3. A display control apparatus comprising a plurality of latches for asserting image data to subpixels of a display according to bit position of the data.
4. A color display apparatus comprising a plurality of pixels, each pixel comprising a plurality of subpixels, each subpixel being selected from a group consisting of two or more colors, wherein a color arrangement of said subpixels is not homogenous across all pixels.
5. A color display apparatus comprising a plurality of LEDs mounted to an edge of a printed circuit board and oriented parallel to said printed circuit board.
6. An LED display apparatus comprising a brightness of at least approximately 50,000 lumens/m2.
7. A display apparatus comprising a plurality of LEDs each comprising leads connected to and passing through a first printed circuit board and affixed to a second circuit board, thereby creating a plenum in a space between said first and said second printed circuit boards.
8. A display control apparatus comprising a plurality of low voltage digital signaling (LVDS) transmitter/receiver pairs for transmitting digital video interface (DVl) data to a plurality of sub-panels of a display.

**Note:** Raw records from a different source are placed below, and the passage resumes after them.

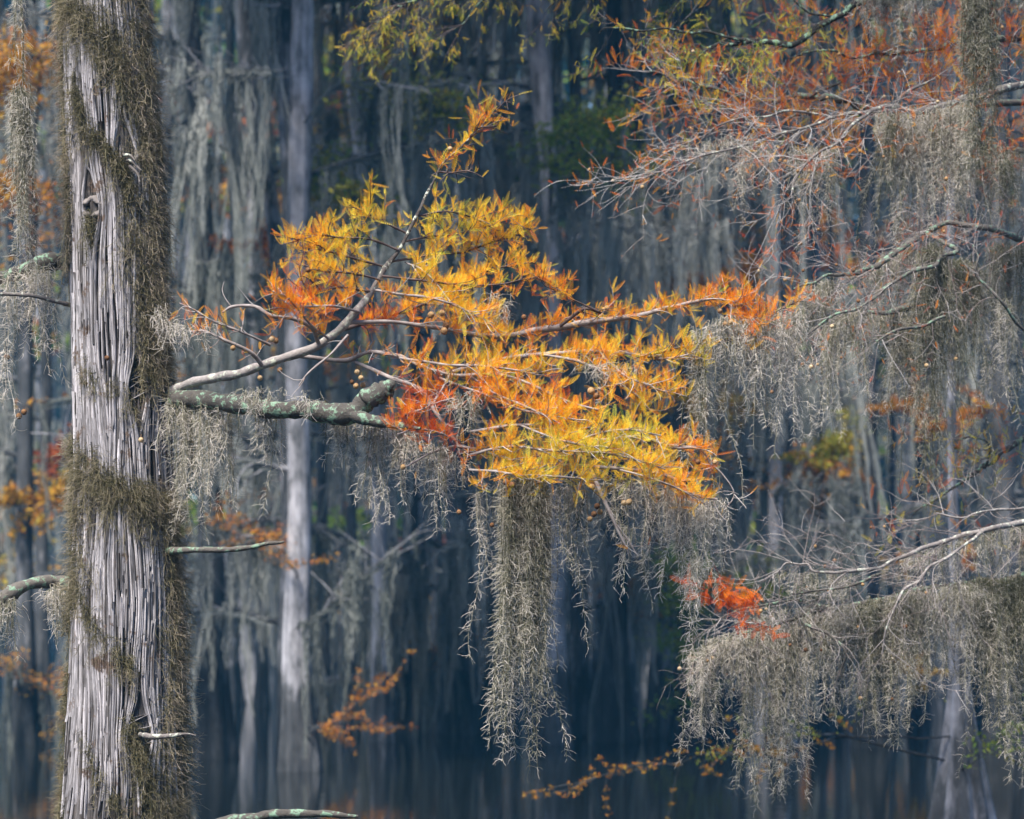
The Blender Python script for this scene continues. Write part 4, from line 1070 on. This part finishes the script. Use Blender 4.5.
# ------------------------------------------------------------------ trees of the swamp behind
def tree_trunk(axis_px, Yd, base_flare=2.2, tone=0.5, seed=1, top_z=None, mat='far_bark', parent=None, ac=None, nth=28, flutes=6, dy=0.0):
    """axis_px: [(px, py, half width px)] from top to bottom; continues to the water and up out of sight."""
    p = np.array(axis_px, float)
    p = p[np.argsort(p[:, 1])]
    z = CAMZ + (HOR - p[:, 1]) / F * Yd
    x = (p[:, 0] - 512) / F * Yd
    r = p[:, 2] / F * Yd
    z, x, r = z[::-1], x[::-1], r[::-1]
    ztop = top_z or max(z[-1] + 5, 13 + 5 * noise2(seed * 1.7, 2.2, 5))
    sl = (x[-1] - x[0]) / max(z[-1] - z[0], 0.5)
    zz = np.concatenate([[-0.4], z, [ztop]])
    xx = np.concatenate([[x[0] - sl * 0.3], x, [x[-1] + sl * 0.6 * (ztop - z[-1])]])
    rr = np.concatenate([[r[0]], r, [r[-1] * 0.45]])
    zs = np.concatenate([np.linspace(-0.3, 2.5, 22), np.linspace(2.7, ztop, 40)])
    cx = np.interp(zs, zz, xx) + 0.05 * (noise2(zs * 0.7, seed, 3) - 0.5)
    R = np.interp(zs, zz, rr)
    fl = 1 + (base_flare - 1) * np.exp(-np.clip(zs + 0.3, 0, None) / 0.75)
    th = np.linspace(0, 2 * np.pi, nth, endpoint=False)
    TH, ZZ = np.meshgrid(th, zs)
    lob = np.exp(-np.clip(ZZ, 0, None) / 1.3) * 0.20 * np.cos(flutes * TH + seed) + 0.13 * (noise2(TH / (2 * np.pi) * 14, ZZ * 0.6, seed, 14) - 0.5)
    RR = (R * fl)[:, None] * (1 + lob)
    V = np.stack([cx[:, None] + RR * np.sin(TH), Yd - RR * np.cos(TH), ZZ], -1)
    k, s = np.meshgrid(np.arange(len(zs) - 1), np.arange(nth), indexing='ij')
    s1 = (s + 1) % nth
    own = ac is None
    V[..., 1] += dy
    ac = ac or Acc()
    tn = tone + 0.35 * (noise2(TH / (2 * np.pi) * 22, ZZ * 0.35, seed + 4, 22) - 0.5)
    tn = tn - (0.45 if Yd > 25 else 0.1) * (ZZ < 0.8 + 0.5 * noise2(TH / (2 * np.pi) * 12, 0.5, seed + 7, 12))   # flood stain round the foot, also standing in for shade near the water
    ac.add(V.reshape(-1, 3), np.stack([k * nth + s, k * nth + s1, (k + 1) * nth + s1, (k + 1) * nth + s], -1).reshape(-1, 4), np.clip(tn, 0, 1).ravel())
    ax = lambda zq: np.array([np.interp(zq, zz, xx), Yd, zq])
    if own:
        ac.build('trunk', M[mat], parent)
    return ax, ztop


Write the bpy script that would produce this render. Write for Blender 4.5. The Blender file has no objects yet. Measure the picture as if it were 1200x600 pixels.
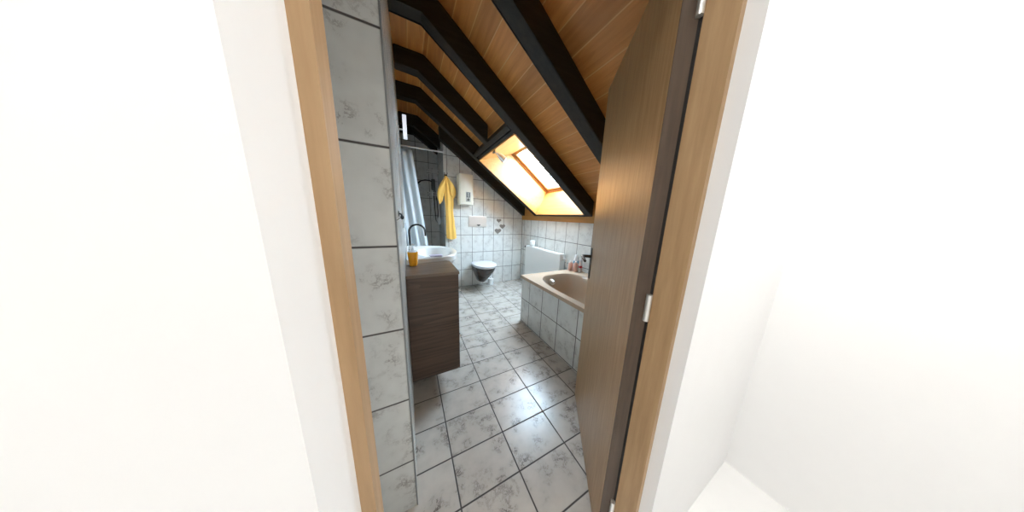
import bpy, bmesh, math, random
from mathutils import Vector, Matrix
random.seed(7)
sc = bpy.context.scene
C = sc.collection
# ---------------------------------------------------------------- camera
F_PX = 231.35
pitch, yaw, roll = math.radians(-11.007), math.radians(27.788), math.radians(2.0)
fwd = Vector((math.sin(yaw)*math.cos(pitch), math.cos(yaw)*math.cos(pitch), math.sin(pitch)))
rgt = Vector((math.cos(yaw), -math.sin(yaw), 0)); upv = rgt.cross(fwd)
R_ = math.cos(roll)*rgt + math.sin(roll)*upv; U_ = -math.sin(roll)*rgt + math.cos(roll)*upv
cd = bpy.data.cameras.new('camera'); cam = bpy.data.objects.new('camera', cd); C.objects.link(cam)
m = Matrix((R_, U_, -fwd)).transposed().to_4x4(); m.translation = Vector((0, 0, 1.3)); cam.matrix_world = m
cd.sensor_fit = 'HORIZONTAL'; cd.sensor_width = 36; cd.lens = F_PX/1200*36; cd.clip_start = .02
sc.camera = cam
# ---------------------------------------------------------------- light
w = bpy.data.worlds.new('world'); sc.world = w; w.use_nodes = True
bg = w.node_tree.nodes['Background']; bg.inputs[0].default_value = (.60, .81, 1, 1); bg.inputs[1].default_value = 36.0
def light(name, kind, loc, direction, energy, col=(1, 1, 1), size=None, size_y=None, portal=False):
    l = bpy.data.lights.new(name, kind); l.energy = energy; l.color = col
    if kind == 'AREA':
        l.shape = 'RECTANGLE'; l.size = size; l.size_y = size_y
        if portal: l.cycles.is_portal = True
    if kind == 'SUN': l.angle = math.radians(1.5)
    if kind == 'POINT': l.shadow_soft_size = size
    o = bpy.data.objects.new(name, l); C.objects.link(o); o.location = loc
    o.rotation_euler = Vector(direction).to_track_quat('-Z', 'Y').to_euler()
    return o
SL = math.tan(math.radians(35.2)); XW = 2.086
light('sun', 'SUN', (0, -3, 5), (-.05, 1, -.50), 17, (1, .90, .74))
wn = Vector((math.sin(math.radians(35.2)), 0, math.cos(math.radians(35.2))))
light('window_portal', 'AREA', Vector((1.87, 2.45, 2.03))+wn*.10, -wn, 1, size=1.2, size_y=1.2, portal=True)
light('hall_fill_light', 'AREA', (-.75, -.12, 2.42), (0, .12, -1), 15, (1, .97, .93), 1.0, .3)  # added fill, brightens the hallway wall left of the doorway to white
light('hall_fill_light', 'AREA', (1.02, -.10, 2.42), (.12, .1, -1), 17, (1, .97, .93), .4, .4)  # added fill for the hallway walls right of the doorway
vs = sc.view_settings; vs.view_transform = 'Standard'; vs.look = 'None'; vs.gamma = 1; vs.use_curve_mapping = False
vs.exposure = 0.35
# ---------------------------------------------------------------- materials
def newmat(name):
    mt = bpy.data.materials.new(name); mt.use_nodes = True
    return mt, mt.node_tree.nodes, mt.node_tree.links, mt.node_tree.nodes['Principled BSDF']
def plain(name, col, rough=.5, metal=0, noise=0.0, **kw):
    mt, n, l, b = newmat(name)
    b.inputs['Base Color'].default_value = (*col, 1); b.inputs['Roughness'].default_value = rough; b.inputs['Metallic'].default_value = metal
    for k, v in kw.items(): b.inputs[k.replace('_', ' ')].default_value = v
    t = n.new('ShaderNodeTexNoise'); t.inputs['Scale'].default_value = 14; g = n.new('ShaderNodeTexCoord'); l.new(g.outputs['Object'], t.inputs['Vector'])
    r = n.new('ShaderNodeMapRange'); r.inputs[3].default_value = max(0, rough-.05); r.inputs[4].default_value = min(1, rough+.05)
    l.new(t.outputs[0], r.inputs[0]); l.new(r.outputs[0], b.inputs['Roughness'])
    if noise:
        mx = n.new('ShaderNodeMix'); mx.data_type = 'RGBA'
        mx.inputs[6].default_value = (*[c*(1-noise) for c in col], 1); mx.inputs[7].default_value = (*[min(1, c*(1+noise)) for c in col], 1)
        l.new(t.outputs[0], mx.inputs[0]); l.new(mx.outputs[2], b.inputs['Base Color'])
    return mt
def math_node(n, l, op, a, b_=None):
    q = n.new('ShaderNodeMath'); q.operation = op
    for i, v in enumerate((a, b_)):
        if v is None: continue
        if isinstance(v, (int, float)): q.inputs[i].default_value = v
        else: l.new(v, q.inputs[i])
    return q.outputs[0]
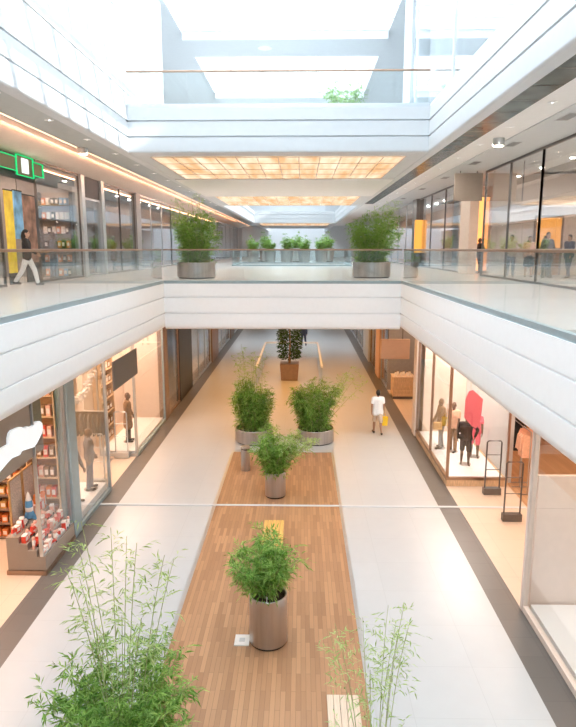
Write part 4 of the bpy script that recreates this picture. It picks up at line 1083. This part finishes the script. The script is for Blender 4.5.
zone('mannequin_lamps', 1, 5.2, 6.7, 18.2, 22.8, 4.2, 420, W2)
zone('back_shop_lamps', 1, 7.4, 11.5, 18, 21.8, 4.2, 160, W1)
zone('crate_shop_lamps', 1, 5.2, 7.2, 24, 30.8, 4.2, 160, W1)
zone('far_lamps', 1, 5.2, 6, 34, 74, 4.2, 380, W1)
zone('bridge_lamps', 1, -3.6, 3.6, 24.5, 39, 4.34, 1050, W3)
for s, c in ((-1, W1), (1, W2)):
    for x in (9.6, 11.6):
        for k in range(6): disc('gallery_shop_lamp', (s*x, 14+2.2*k, 10.03 if s < 0 else 10.27), .1, 15, c)
    for k in range(5): disc('gallery_shop_lamp', (s*9.6, 29.5+2.8*k, 10.02), .1, 14, W1)
    for k in range(7): disc('gallery_shop_lamp', (s*9.6, 46+6*k, 10.02), .1, 26, W1)
    for k in range(18): disc('gallery_downlight_lamp', (s*(5.9 if s < 0 else 6.35), (11 if s < 0 else 12.2)+2.9*(k-3), 10.335), .09, 17, (1, .95, .89))
area('cove_light', (-7.02, 30, 10.22), .05, 90, 150, (1, .46, .24), (0, R(95), 0))
zone('bridge_top_lamps', 1, -2, 2, 26, 38, 9.5, 300, (1, .9, .78))
# ------------------------------------------------------------------ camera
cam = bpy.data.cameras.new('camera'); cam.sensor_fit = 'HORIZONTAL'; cam.sensor_width = 36; cam.lens = 36*620/576
cam.clip_end = 300; cam.clip_start = .05
co = bpy.data.objects.new('camera', cam); COL.objects.link(co); S.camera = co
pitch = math.atan((727/2-249)/620); yaw = math.atan((301-288)/(620/math.cos(pitch)))
co.location = (.63, 0, 7.07); co.rotation_euler = (PI/2-pitch, 0, yaw)
vs_ = S.view_settings
S.view_settings.view_transform = 'Standard'; vs_.look = 'None'; vs_.gamma = 1; vs_.use_curve_mapping = False
vs_.exposure = 1.25
S.cycles.max_bounces = 10; S.cycles.diffuse_bounces = 5; S.cycles.glossy_bounces = 4; S.cycles.transparent_max_bounces = 24
S.cycles.sample_clamp_indirect = 6
S.cycles.caustics_reflective = False; S.cycles.caustics_refractive = False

9. A display subpixel switched current source comprising an NPN transistor, a current sensing resistor connected between an emitter of said NPN transistor and ground, a PNP transistor, a reference voltage applied to a base of said PNP transistor, and a light emitting diode connected to a collector of said NPN transistor, wherein a switching current is applied to an emitter of said PNP transistor.
10. A display comprising: a plurality of position-independent subpanels each comprising a subpanel control mechanism comprising: a low voltage digital signaling receiver; a low voltage digital signaling transmitter; and a programmable control device; and a low voltage digital signaling for distributing digital image data to and from said plurality of subpanels; wherein said programmable control device is programmed to receive subpanel position information through low voltage digital signaling control lines from an adjacent subpanel control mechanism and to pass updated subpanel position information to another adjacent subpanel.